- _Stated problem_
Produce an exact transcription of the listing below, omitting the pictures.

- _Dataset excerpt_
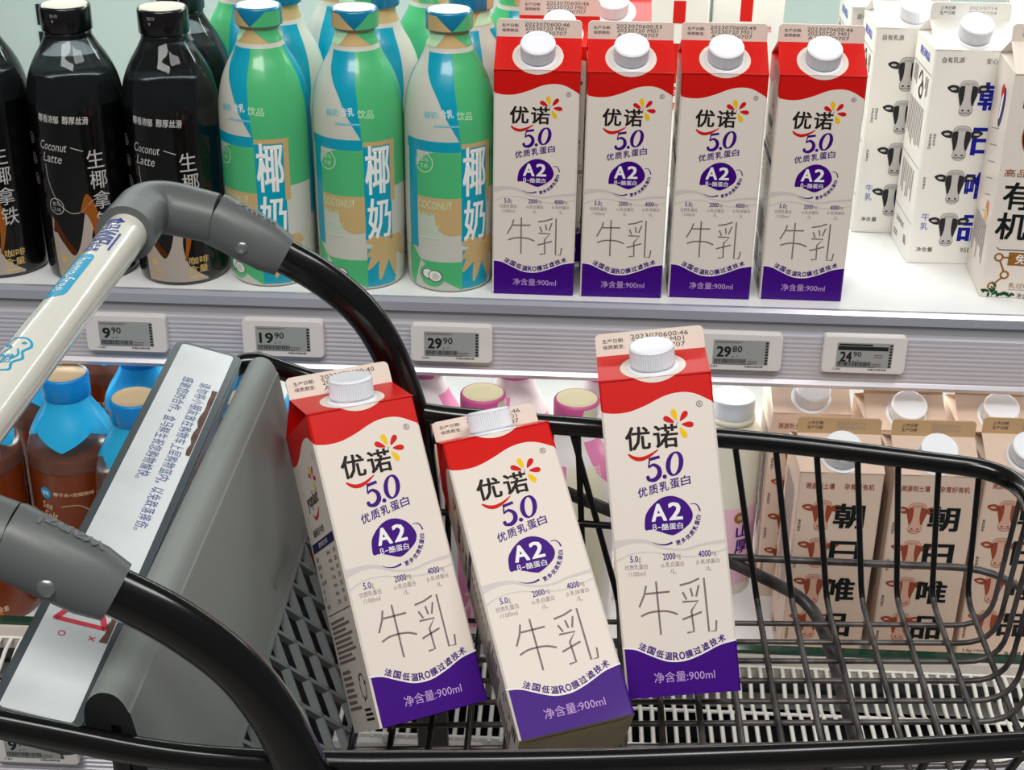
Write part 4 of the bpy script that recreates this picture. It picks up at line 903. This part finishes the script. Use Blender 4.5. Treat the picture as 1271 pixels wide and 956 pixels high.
for i in range(3):
    p, q = T3[i], T3[(i+1) % 3]; a.stroke([p, q], 3.0, SR, 1)
    a.ell(p[0], p[1], 1.5, 1.5, SR, 1)
a.ring(300, -6, 1.6, .6, SR); a.stroke([(297.5, 7), (300.5, 10)], .6, SR); a.stroke([(300.5, 7), (297.5, 10)], .6, SR)
RUST = mat('brown_peeled_glue', (104, 76, 66), .7, noise=.5, nscale=120); rnd = random.Random(3)
for u0, u1 in ((52, 128), (262, 300)):
    e = [(u0+(u1-u0)*k/12, 13.2+rnd.uniform(-1, 1.0)) for k in range(13)]; a.poly(e+[(u1, 16.4), (u0, 16.4)], RUST, 1)
a.items = [(vs, [f[::-1] for f in fs], m, l) for vs, fs, m, l in a.items]
a.put(b, lambda u, v, o: tuple(q*1000 for q in pf(u, v, 1.6+o)))
P(b, 'sign_sheet', fr, 'white sign sheet with blue warning text'); fr.children[0].matrix_parent_inverse = Matrix.Translation(-Vector(ct.location)) @ Matrix.Identity(4) if False else Matrix.Identity(4)
# child seat flap
prof = [(-.2130, .9660), (-.2128, .9750), (-.2100, .9820), (-.2040, .9860), (-.1970, .9840), (-.1925, .9760), (-.1895, .9620), (-.1745, .8560)]
inn = [(-.1815, .8560), (-.1930, .9380), (-.1960, .9560), (-.1990, .9600), (-.2040, .9615), (-.2090, .9620), (-.2115, .9630), (-.2125, .9645)]
def skew(x, z, y): return (x + (.892-y)*(-.006), y, z)
sec = spline(prof, 4)+spline(inn, 4)
b = MB(); n = len(sec); y0, y1 = .892, .540
A0 = [skew(x, z, y0) for x, z in sec]; B0 = [skew(x, z, y1) for x, z in sec]
b.add(A0+B0, [(i, (i+1) % n, n+(i+1) % n, n+i) for i in range(n)], FLAPPL, False)
tt = tessellate_polygon([[Vector((x, z, 0)) for x, z in sec]])
b.add(A0, [tuple(t) for t in tt], FLAPPL); b.add(B0, [tuple(t) for t in tt], mat('dark_flap_edge', (24, 26, 26), .5))
a = Art(); a.text('wanzl', -22, -4.5, 22, 4.5, mat('flap_raised_letter', (108, 114, 112), .55), .02)
bx, bz = -.1785, .8845; sl = Vector((-.0220, 0, .108)).normalized()
a.items = [(vs, [f for f in fs], m, l) for vs, fs, m, l in a.items]
a.stroke([(-30, 6.5), (30, 6.5)], .4, MATS['flap_raised_letter']); a.stroke([(-30, -6.5), (30, -6.5)], .4, MATS['flap_raised_letter'])
nrm = Vector((.98, 0, .20))
a.put(b, lambda u, v, o: tuple((Vector((bx, .800+u*.001, bz)) + sl*(v*.001) + nrm*(.0014+o*.001))*1000), base=.3)
P(b, 'seat_flap', label='grey fold-down seat flap')
b = MB(); b.tube([(-.201, .545, .968), (-.201, .545, .933)], .0055, BLACKMETAL, 14); b.tube([(-.212, .545, .935), (-.2, .54, .965)], .004, BLACKMETAL, 10) if False else None; P(b, 'flap_pin')
# diamond lattice below the flap
LT = mat('grey_lattice_plastic', (112, 118, 118), .5)
o0 = Vector((-.176, .893, .862)); ey = Vector((0, -1, 0)); es = Vector((.046, 0, -.087)); SLn = es.length; es.normalize(); ln = ey.cross(es).normalized()
if ln.x < 0: ln = -ln
LW = .330
b = MB()
def bar(u0, v0, u1, v1, w, d0, d1):
    du, dv = u1-u0, v1-v0; L = sqrt(du*du+dv*dv); pu, pv = -dv/L*w/2, du/L*w/2
    q = [(u0-pu, v0-pv), (u1-pu, v1-pv), (u1+pu, v1+pv), (u0+pu, v0+pv)]
    vs = [o0+ey*u+es*v+ln*d for d in (d0, d1) for u, v in q]
    b.add(vs, [(0, 1, 2, 3), (7, 6, 5, 4), (0, 4, 5, 1), (1, 5, 6, 2), (2, 6, 7, 3), (3, 7, 4, 0)], LT)
def clip(u0, v0, du, dv):
    t0, t1 = -1e9, 1e9
    for p, d, lo, hi in ((u0, du, 0, LW), (v0, dv, 0, SLn)):
        if abs(d) < 1e-9: continue
        a_, c_ = (lo-p)/d, (hi-p)/d; t0 = max(t0, min(a_, c_)); t1 = min(t1, max(a_, c_))
    return (t0, t1) if t1-t0 > .003 else None
for sg in (1, -1):
    for k in range(-20, 40):
        u0 = k*.026; r_ = clip(u0, 0, .62, sg*1.0)
        if r_: bar(u0+.62*r_[0], sg*r_[0], u0+.62*r_[1], sg*r_[1], .0028, -.005, 0)
bar(0, 0, LW, 0, .005, -.006, .0005); bar(0, SLn, LW, SLn, .005, -.006, .0005); bar(0, 0, 0, SLn, .005, -.006, .0005); bar(LW, 0, LW, SLn, .005, -.006, .0005)
P(b, 'lattice_panel', label='grey diamond lattice panel')
b = MB(); BACKING = mat('black_backing_plastic', (12, 12, 13), .5)  # added backing strips that make the lattice holes read dark
for v0, v1 in ((.004, .034), (.0375, .066), (.0695, .094)):
    q = [o0+ey*u+es*v+ln*d for d in (-.020, -.014) for u, v in ((.004, v0), (LW-.004, v0), (LW-.004, v1), (.004, v1))]
    b.add(q, [(0, 3, 2, 1), (4, 5, 6, 7), (0, 1, 5, 4), (1, 2, 6, 5), (2, 3, 7, 6), (3, 0, 4, 7)], BACKING)
P(b, 'lattice_backing', label='added black slatted backing that darkens the lattice holes')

- _Complete response_
Write part 4 of the bpy script that recreates this picture. It picks up at line 903. This part finishes the script. Use Blender 4.5. Treat the picture as 1271 pixels wide and 956 pixels high.
for i in range(3):
    p, q = T3[i], T3[(i+1) % 3]; a.stroke([p, q], 3.0, SR, 1)
    a.ell(p[0], p[1], 1.5, 1.5, SR, 1)
a.ring(300, -6, 1.6, .6, SR); a.stroke([(297.5, 7), (300.5, 10)], .6, SR); a.stroke([(300.5, 7), (297.5, 10)], .6, SR)
RUST = mat('brown_peeled_glue', (104, 76, 66), .7, noise=.5, nscale=120); rnd = random.Random(3)
for u0, u1 in ((52, 128), (262, 300)):
    e = [(u0+(u1-u0)*k/12, 13.2+rnd.uniform(-1, 1.0)) for k in range(13)]; a.poly(e+[(u1, 16.4), (u0, 16.4)], RUST, 1)
a.items = [(vs, [f[::-1] for f in fs], m, l) for vs, fs, m, l in a.items]
a.put(b, lambda u, v, o: tuple(q*1000 for q in pf(u, v, 1.6+o)))
P(b, 'sign_sheet', fr, 'white sign sheet with blue warning text'); fr.children[0].matrix_parent_inverse = Matrix.Translation(-Vector(ct.location)) @ Matrix.Identity(4) if False else Matrix.Identity(4)
# child seat flap
prof = [(-.2130, .9660), (-.2128, .9750), (-.2100, .9820), (-.2040, .9860), (-.1970, .9840), (-.1925, .9760), (-.1895, .9620), (-.1745, .8560)]
inn = [(-.1815, .8560), (-.1930, .9380), (-.1960, .9560), (-.1990, .9600), (-.2040, .9615), (-.2090, .9620), (-.2115, .9630), (-.2125, .9645)]
def skew(x, z, y): return (x + (.892-y)*(-.006), y, z)
sec = spline(prof, 4)+spline(inn, 4)
b = MB(); n = len(sec); y0, y1 = .892, .540
A0 = [skew(x, z, y0) for x, z in sec]; B0 = [skew(x, z, y1) for x, z in sec]
b.add(A0+B0, [(i, (i+1) % n, n+(i+1) % n, n+i) for i in range(n)], FLAPPL, False)
tt = tessellate_polygon([[Vector((x, z, 0)) for x, z in sec]])
b.add(A0, [tuple(t) for t in tt], FLAPPL); b.add(B0, [tuple(t) for t in tt], mat('dark_flap_edge', (24, 26, 26), .5))
a = Art(); a.text('wanzl', -22, -4.5, 22, 4.5, mat('flap_raised_letter', (108, 114, 112), .55), .02)
bx, bz = -.1785, .8845; sl = Vector((-.0220, 0, .108)).normalized()
a.items = [(vs, [f for f in fs], m, l) for vs, fs, m, l in a.items]
a.stroke([(-30, 6.5), (30, 6.5)], .4, MATS['flap_raised_letter']); a.stroke([(-30, -6.5), (30, -6.5)], .4, MATS['flap_raised_letter'])
nrm = Vector((.98, 0, .20))
a.put(b, lambda u, v, o: tuple((Vector((bx, .800+u*.001, bz)) + sl*(v*.001) + nrm*(.0014+o*.001))*1000), base=.3)
P(b, 'seat_flap', label='grey fold-down seat flap')
b = MB(); b.tube([(-.201, .545, .968), (-.201, .545, .933)], .0055, BLACKMETAL, 14); b.tube([(-.212, .545, .935), (-.2, .54, .965)], .004, BLACKMETAL, 10) if False else None; P(b, 'flap_pin')
# diamond lattice below the flap
LT = mat('grey_lattice_plastic', (112, 118, 118), .5)
o0 = Vector((-.176, .893, .862)); ey = Vector((0, -1, 0)); es = Vector((.046, 0, -.087)); SLn = es.length; es.normalize(); ln = ey.cross(es).normalized()
if ln.x < 0: ln = -ln
LW = .330
b = MB()
def bar(u0, v0, u1, v1, w, d0, d1):
    du, dv = u1-u0, v1-v0; L = sqrt(du*du+dv*dv); pu, pv = -dv/L*w/2, du/L*w/2
    q = [(u0-pu, v0-pv), (u1-pu, v1-pv), (u1+pu, v1+pv), (u0+pu, v0+pv)]
    vs = [o0+ey*u+es*v+ln*d for d in (d0, d1) for u, v in q]
    b.add(vs, [(0, 1, 2, 3), (7, 6, 5, 4), (0, 4, 5, 1), (1, 5, 6, 2), (2, 6, 7, 3), (3, 7, 4, 0)], LT)
def clip(u0, v0, du, dv):
    t0, t1 = -1e9, 1e9
    for p, d, lo, hi in ((u0, du, 0, LW), (v0, dv, 0, SLn)):
        if abs(d) < 1e-9: continue
        a_, c_ = (lo-p)/d, (hi-p)/d; t0 = max(t0, min(a_, c_)); t1 = min(t1, max(a_, c_))
    return (t0, t1) if t1-t0 > .003 else None
for sg in (1, -1):
    for k in range(-20, 40):
        u0 = k*.026; r_ = clip(u0, 0, .62, sg*1.0)
        if r_: bar(u0+.62*r_[0], sg*r_[0], u0+.62*r_[1], sg*r_[1], .0028, -.005, 0)
bar(0, 0, LW, 0, .005, -.006, .0005); bar(0, SLn, LW, SLn, .005, -.006, .0005); bar(0, 0, 0, SLn, .005, -.006, .0005); bar(LW, 0, LW, SLn, .005, -.006, .0005)
P(b, 'lattice_panel', label='grey diamond lattice panel')
b = MB(); BACKING = mat('black_backing_plastic', (12, 12, 13), .5)  # added backing strips that make the lattice holes read dark
for v0, v1 in ((.004, .034), (.0375, .066), (.0695, .094)):
    q = [o0+ey*u+es*v+ln*d for d in (-.020, -.014) for u, v in ((.004, v0), (LW-.004, v0), (LW-.004, v1), (.004, v1))]
    b.add(q, [(0, 3, 2, 1), (4, 5, 6, 7), (0, 1, 5, 4), (1, 2, 6, 5), (2, 3, 7, 6), (3, 0, 4, 7)], BACKING)
P(b, 'lattice_backing', label='added black slatted backing that darkens the lattice holes')